We spent the next hour or so chasing the same herd trying to get Pete an opportunity, but unfortunately there were too many eyes on us, and they could feel the pressure. We needed to back off and let them settle. We turned back towards the cliffs from where I had made my shot. From the ledge, our guide pointed way down and across the ravine to a light green bush.

 

“It is the one with the dark green tree just below it at the bottom,” he pointed out. After I confirmed I could see where he was pointing, he said the aoudad would be down somewhere near that tree. Again, I appreciated his confidence. My guide lightened his pack and Pete left his pack and rifle in the buggy. I took my pack, shooting stick and my rifle which still had two bullets in it – do not ask why I did not load a third bullet. I did remember to open the scope aperture back up and dial the distance turret back to zero. Off we went to make our way to the bottom picking our way through the loose shale. At least an hour and 45 minutes had passed since my initial shot. I walked along the bottom of the ravine, and my guide crossed it and stayed higher up than me for a better vantage point. He told me to get ready, he could see the aoudad under the tree as predicted. As he alerted me, I caught sight of the horns under the tree, and I could see the ram start to bolt.

 

This was one of those hero or zero moments. I had a small window to the right of the tree as the ravine hooked left and out of sight after the tree. I shouldered my rifle as if I were pheasant shooting, and through the scope I could only see the tail end of the ram. Without hesitation I pulled the trigger at the moving animal. I quickly moved down the ravine past the tree and could see I had dropped the ram taking out his hind legs. With my last bullet I quickly applied a mercy shot. I had my trophy. Thank goodness that my scope was reset, and I did not need a third bullet.

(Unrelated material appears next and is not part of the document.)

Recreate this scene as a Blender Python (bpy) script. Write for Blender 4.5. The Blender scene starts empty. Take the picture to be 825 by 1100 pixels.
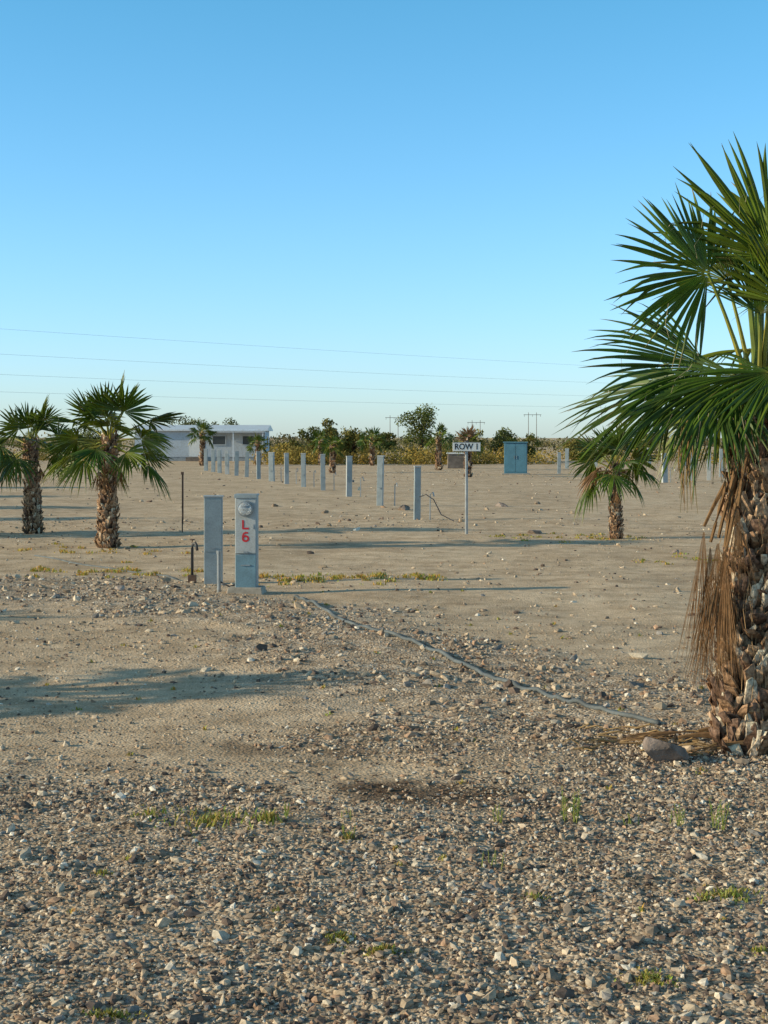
import bpy, math, random
import numpy as np
from mathutils import Vector, Matrix, Quaternion
rnd = random.Random(7)
nr = np.random.default_rng(11)
scene = bpy.context.scene
Z = Vector((0,0,1))

# ------------------------------------------------------------ materials
def new_mat(name):
    m = bpy.data.materials.new(name); m.use_nodes = True
    nt = m.node_tree; nt.nodes.clear()
    out = nt.nodes.new('ShaderNodeOutputMaterial')
    return m, nt, out
def N(nt, t, **kw):
    n = nt.nodes.new(t)
    for k, v in kw.items():
        if k in n.inputs: n.inputs[k].default_value = v
        else: setattr(n, k, v)
    return n
def ramp(nt, stops, interp='LINEAR'):
    r = nt.nodes.new('ShaderNodeValToRGB'); cr = r.color_ramp; cr.interpolation = interp
    while len(cr.elements) < len(stops): cr.elements.new(0.5)
    for e, (p, c) in zip(cr.elements, stops):
        e.position = p; e.color = (*c, 1)
    return r
def mixc(nt, a, b, fac, mode='MIX'):
    m = nt.nodes.new('ShaderNodeMix'); m.data_type = 'RGBA'; m.blend_type = mode
    for sock, v in ((m.inputs[0], fac), (m.inputs[6], a), (m.inputs[7], b)):
        if isinstance(v, (int, float)): sock.default_value = v
        elif isinstance(v, tuple): sock.default_value = (*v, 1)
        else: nt.links.new(v, sock)
    return m.outputs[2]

def attr_mat(name, rough=0.7, transl=0.0, nscale=20, namp=0.5, bump=0.0, spec=0.3, bdist=0.01):
    m, nt, out = new_mat(name); L = nt.links.new
    at = N(nt, 'ShaderNodeAttribute', attribute_name='col')
    geo = N(nt, 'ShaderNodeNewGeometry')
    no = N(nt, 'ShaderNodeTexNoise', Scale=nscale, Detail=4.0)
    L(geo.outputs['Position'], no.inputs['Vector'])
    r = ramp(nt, [(0.3, (1-namp,)*3), (0.7, (1+namp*0.3,)*3)])
    L(no.outputs[0], r.inputs[0])
    c = mixc(nt, at.outputs['Color'], r.outputs[0], 1.0, 'MULTIPLY')
    b = N(nt, 'ShaderNodeBsdfPrincipled', Roughness=rough)
    b.inputs['Specular IOR Level'].default_value = spec
    L(c, b.inputs['Base Color'])
    if bump:
        bp = N(nt, 'ShaderNodeBump', Strength=bump, Distance=bdist)
        L(no.outputs[0], bp.inputs['Height']); L(bp.outputs[0], b.inputs['Normal'])
    if transl:
        t = N(nt, 'ShaderNodeBsdfTranslucent'); L(c, t.inputs['Color'])
        mx = N(nt, 'ShaderNodeMixShader'); mx.inputs[0].default_value = transl
        L(b.outputs[0], mx.inputs[1]); L(t.outputs[0], mx.inputs[2]); L(mx.outputs[0], out.inputs[0])
    else: L(b.outputs[0], out.inputs[0])
    return m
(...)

A fine aoudad trophy with horns more than 30 inches – note the beautiful chaps.

A fine aoudad trophy with horns more than 30 inches (note the beautiful chaps).

My second example happened less than two months prior, when I was in the Selous Game Preserve in Tanzania. After successfully chasing Cape buffalo, greater kudu and Nyasa wildebeest, we set out to find a Roosevelt sable, the smallest of the three sables, only indigenous to the Selous. On our second long drive looking for them in the hills, we followed a dried riverbed for a long while until the terrain transformed into a sea of long grass. Our head tracker spotted a set of sweeping horns within the grass. My PH instructed the driver to stop. I grabbed my Griffin & Howe Highlander .300 Win Mag and hopped off the Land Cruiser. My PH set the sticks next to the vehicle and I aimed for a neck shot given I could not see the body of the animal within the dense grass and our angle was not ideal. The sable turned and started to move away from us uphill. If sable start to run, they will keep running for a long distance, so my instinctive action was to administer a Texas heart shot in the small window I had within the grass which stopped the sable in its tracks. A final mercy shot finished the job and I had my Roosevelt Sable. It was a spectacular trophy, I must say.

 

While we are all taught how to shoot a broadside animal and, in some cases, a frontal shot, there are other shots that can be used. Again, without debating whether a Texas heart shot should be your initial shot on an animal, it is an essential shot to know if you have an injured animal that may take flight.